__Your instructions__: Up to and including the line with "COL = scene.collection", write out the listing from its first line, minus the pictures.

__Available data__:
===============

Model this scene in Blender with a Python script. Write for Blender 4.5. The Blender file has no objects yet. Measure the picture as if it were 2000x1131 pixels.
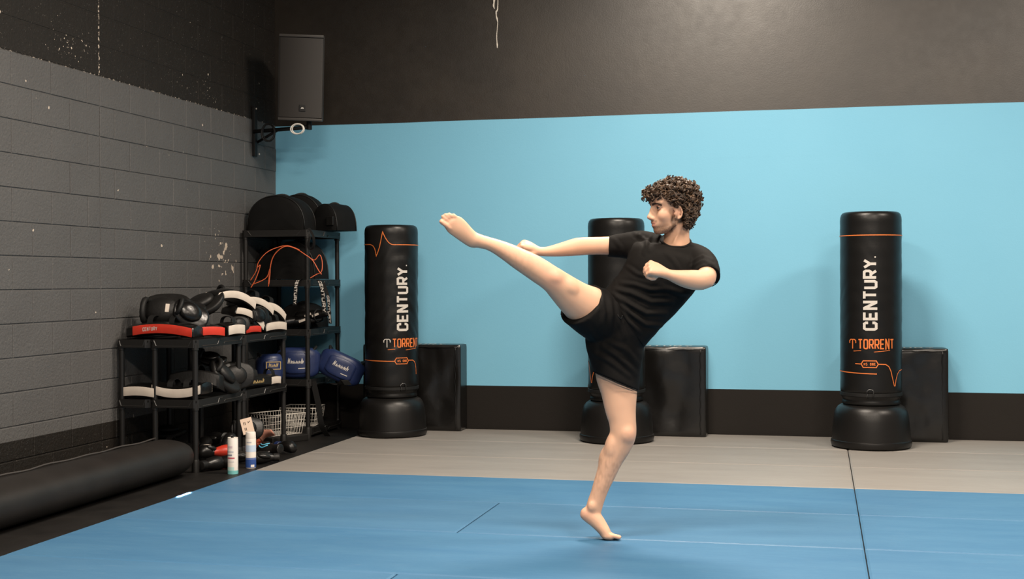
import bpy, bmesh, math, random
import numpy as np
from mathutils import Vector, Matrix, noise

random.seed(7)
scene = bpy.context.scene
COL = scene.collection

# ------------------------------------------------------------------ camera
FPX = 2567.0                      # focal length in pixels of the 2000 px wide frame
CAM = Vector((0.0, 0.0, 1.24))
YAW, PITCH, ROLL = math.radians(13.16), math.radians(-0.37), math.radians(-0.23)
cam_data = bpy.data.cameras.new('camera')
cam_data.sensor_width = 36.0
cam_data.lens = 36.0 * FPX / 2000.0
cam_data.clip_end = 100
cam = bpy.data.objects.new('camera', cam_data)
COL.objects.link(cam)
ROT = (Matrix.Rotation(YAW, 3, 'Z') @ Matrix.Rotation(math.pi / 2 + PITCH, 3, 'X') @ Matrix.Rotation(ROLL, 3, 'Z'))
cam.matrix_world = Matrix.Translation(CAM) @ ROT.to_4x4()
scene.camera = cam
RGT, UPV, FWD = ROT @ Vector((1, 0, 0)), ROT @ Vector((0, 1, 0)), ROT @ Vector((0, 0, -1))

# ------------------------------------------------------------------ world, lamps, exposure
world = bpy.data.worlds.new('world'); scene.world = world
world.use_nodes = True
world.node_tree.nodes['Background'].inputs[0].default_value = (1.0, 0.90, 0.80, 1)
world.node_tree.nodes['Background'].inputs[1].default_value = 0.24
scene.view_settings.view_transform = 'Standard'
scene.view_settings.look = 'None'
scene.view_settings.exposure = 0.12
scene.view_settings.gamma = 1.0
scene.view_settings.use_curve_mapping = False

LAMPS = [(-1.9, 4.6, 4.6, 215), (1.5, 4.6, 4.6, 180), (-0.8, 8.0, 4.6, 235), (3.2, 7.6, 4.6, 200),
         (-0.6, 0.4, 4.6, 330), (2.8, 0.4, 4.6, 280)]
def area_lamp(x, y, z, w):
    d = bpy.data.lights.new('ceiling_lamp_light', 'AREA')
    d.shape = 'RECTANGLE'; d.size = 1.15; d.size_y = 0.5
    d.energy = w; d.color = (1.0, 0.87, 0.73)
    o = bpy.data.objects.new('ceiling_lamp_light', d); COL.objects.link(o)
    o.location = (x, y, z - 0.09)
    return o
for L_ in LAMPS:
    area_lamp(*L_)
# a sliver of daylight from a high gap falling on the edge of the mats
sd = bpy.data.lights.new('daylight_sliver', 'AREA'); sd.shape = 'RECTANGLE'
sd.size = 0.035; sd.size_y = 0.16; sd.spread = math.radians(0.25); sd.energy = 9; sd.color = (0.9, 0.97, 1.0)
so = bpy.data.objects.new('daylight_sliver', sd); COL.objects.link(so)
so.location = (-3.626, 7.02, 4.2)
so.rotation_euler = (0, 0, 0)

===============

__Finished answer__:
Model this scene in Blender with a Python script. Write for Blender 4.5. The Blender file has no objects yet. Measure the picture as if it were 2000x1131 pixels.
import bpy, bmesh, math, random
import numpy as np
from mathutils import Vector, Matrix, noise

random.seed(7)
scene = bpy.context.scene
COL = scene.collection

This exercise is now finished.